Site Clearance and Teamwork
The Friends and volunteers arrived on site early on Saturday, hopeful of getting a few hours of work done before the impending doom of the forecast rainclouds. In the event, however, the weather held out long enough to make significant progress and the friends were joined by some very welcome visitors with stories to share.
Site Manager Glen opened up the pit yard, and Friends Chair Steve joined him in getting the site ready for another Open Day and working party weekend. Regular volunteers John and Chris arrived shortly afterwards, and tools in hand, the teamwork began. After previous working parties, a large amount of felled timber had amassed on site, so the group got stuck in to lifting and logging the wood and moving it into local storage. From pile, to saw, to barrow and storage, the morning’s work saw the pile disappear.
Going
Going!
Gone!
Open Day Visitors – voices from the past
The Friends were delighted to welcome two sets of visitors who re closely related to the history of the site – families who worked on site during the period 1939-80. From the stories of their work, the challenges and dangers of pit life, we are gathering oral histories and finding new research leads, enabling the Friends to fill in the gaps in the site’s story. We’re very grateful for the information they have shared and continue to offer an open invitation for anyone with memories or momentos from the site to get in touch with us.
Tangible links to the past
As well as oral histories and tales from the past, the Friends are fortunate to hold a number of physical items from the history of the site. Site Chair Steve brought out a curious object with direct connections to Hemingfield:
What could it be?
Made of wood and canvas with metal brackets and hinges; heavy to lift, but it collapses down. When opened up, things are a little clearer:

Face-up

underside view
It’s a pit stretcher – originally stored in Hemingfield Colliery’s ambulance station, a now-roofless room in the switchgear building. Dating for perhaps the 1920s, this design is an older pattern of stretcher, yet one which was called into use over the history of the pit which saw a number of accidents and even a number of fatalities, in 1926 and 1940. The stories of these incidents are being investigated and we will shared the details when we have completed this research.
The Bicycle Pit – Then and Now
Hemingfield Colliery has undergone immense changes over its working life, yet some vestiges of the past remain, mixed with new additions – extensions, rebuilds, new developments are intermingle with recognisable features.
In the Victorian period the pit became known as “The Bicycle pit” due to its distinctive double vertical winding wheels. Compring similar views from the 1930s with the present day, we see the bicycle wheels have gone, the wooden support of the headgear, last renewed in 1883, was finally replaced by a concrete headgear in 1939-40. The outer wall has disappeared (though we still have the bricks!). The first two bays of the old surface haulage building, dating from circa 1897 and itself built upon on earlier buildings, can still be seen, though a third bay was added to the front after 1940 a the pit became a pumping station and was electrified.

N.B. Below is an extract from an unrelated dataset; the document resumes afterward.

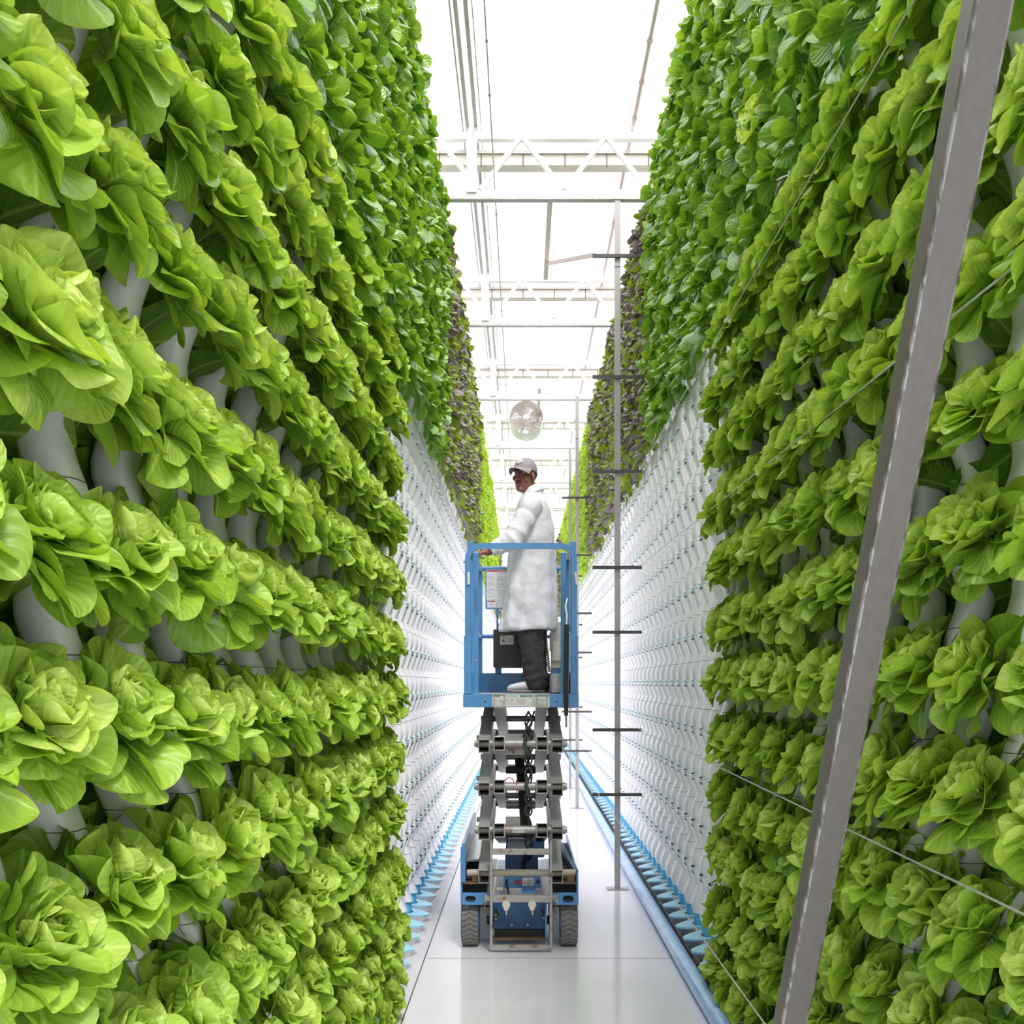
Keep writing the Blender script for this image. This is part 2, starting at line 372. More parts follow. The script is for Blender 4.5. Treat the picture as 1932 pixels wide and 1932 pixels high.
tag(o.build('brace', 'rosy'), 'rose coloured slanting brace beside the top of the nearest tall post', 'brace')

# circulation fan
fan = empty('circulation_fan', (0.05, 15.8, 5.9), 'round white circulation fan hanging above the aisle', 'fan')
q = MB()
n = 40; rings = []
for r, y in ((0.255, 0.0), (0.272, 0.0), (0.272, 0.42), (0.255, 0.42)): rings.append([(r*math.cos(2*PI*j/n), y, r*math.sin(2*PI*j/n)) for j in range(n)])
q.loft(rings, 0, caps=False, closed=True); q.build('housing', 'white', fan)
gd = MB()
for r in [0.045+0.0213*i for i in range(11)]: gd.tube([(r*math.cos(2*PI*j/32), -0.012, r*math.sin(2*PI*j/32)) for j in range(32)], 0.0042, 5, closed=True)
for k in range(6):
    a = k*PI/3+0.2; gd.tube([(0.04*math.cos(a), -0.012, 0.04*math.sin(a)), (0.258*math.cos(a), -0.008, 0.258*math.sin(a))], 0.004, 5)
gd.build('guard', 'fanwire', fan); g2 = gd.build('guard', 'fanwire', fan); g2.location = (0, 0.43, 0); g2.rotation_euler = (0, 0.26, 0)
MB().ball((0, -0.01, 0), (0.05, 0.03, 0.05), 16, 8).build('hub', 'white', fan)
for k in range(4):
    a = k*PI/2+0.5; b = MB()
    ca, sa = math.cos(a), math.sin(a); cb, sb2 = -sa, ca
    pts = []
    for rr, w, tw in ((0.05, 0.03, 0.03), (0.15, 0.07, 0.035), (0.235, 0.085, 0.02)):
        pts.append([(rr*ca+w*cb*e, 0.12+tw*e, rr*sa+w*sb2*e) for e in (-1, 1)])
    vs = [p for pr in pts for p in pr] + [(x, y+0.006, z) for pr in pts for (x, y, z) in pr]
    b.add(vs, [(0,1,3,2), (2,3,5,4), (6,8,9,7), (8,10,11,9), (0,2,8,6), (2,4,10,8), (1,7,9,3), (3,9,11,5), (4,5,11,10), (0,6,7,1)]); b.build('blade', 'beige', fan)
mt = MB().cyl((0, 0.1, 0), (0, 0.3, 0), 0.075, 18); mt.build('motor', 'white', fan)
for s in (-1, 1): MB().tube([(s*0.24, 0.2, 0.12), (s*0.24, 0.2, 0.32)], 0.006, 6).build('hanger', 'galv', fan)

# ------------------------------------------------------------------ grow towers
SP = 0.305
SIDE = {'left': dict(s=1, x=-0.82, y0=0.855, z0=1.66, top=5.75, up0=3.75),
        'right': dict(s=-1, x=1.17, y0=1.125, z0=1.45, top=5.75, up0=3.80)}
def sect(cx, z, hx, hy, n=14):
    """Rounded-square ring across the column."""
    out = []
    for j in range(n):
        a = 2*PI*(j+0.5)/n; c, s_ = math.cos(a), math.sin(a)
        e = 0.62
        out.append((cx + hx*math.copysign(abs(c)**e, c), hy*math.copysign(abs(s_)**e, s_), z))
    return out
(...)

Round two: the work continues
After a hearty dinner (chips are the fuel of champions!) , the group moved around to the lower terrace of the site and continued the site clearance efforts begun in the last open day weekend. Snipping back the undergrowth and felling trees which are obstructing access and damaging boundary walls is important to ensuring the site’s condition does not deteriorate. Thankfully the bonfire took light this time, so the afternoon saw a good amount of progress.
Picks and mattocks lifted the carpet of weeds and roots covering the hard surface next to the old pumping shaft. In the foregound the rails show where equipment was moved towards the pit. This surface appears to date to the 1940s.
One of the most invasive trees, damaging the boundary wall on the lower terrace, has been felled. Small branched are chopped for the bonfire and the large boughs and branches cut down and storage for firewood.
The lower terrace is supported by a substantial concrete retaining wall, but this wall had been somewhat hidden under a blanket of ivy, so the Friends and volunteers cut it back.

Work by the boundary retaining wall

All hands to the wheel

The weight of ivy reveals the clean concrete retaining wall.
As a final treat or torment, depending on your viewpoint, the volunteers suggested digging up and pulling out an old wire haulage rope which was partly buried in plant mulch. However, the length of wire cable coiled up was significant – indeed the depth of the winding shaft, so the coiling up took quite some time!

Can you see an end? Coiling the (very) long wire rope
The day drew to a natural close after 4 pm, when the friends rounded off the day with some final thoughts and discussions of continuing the archaeological excavations on site After recent progress we’re very excited to uncover more of the past!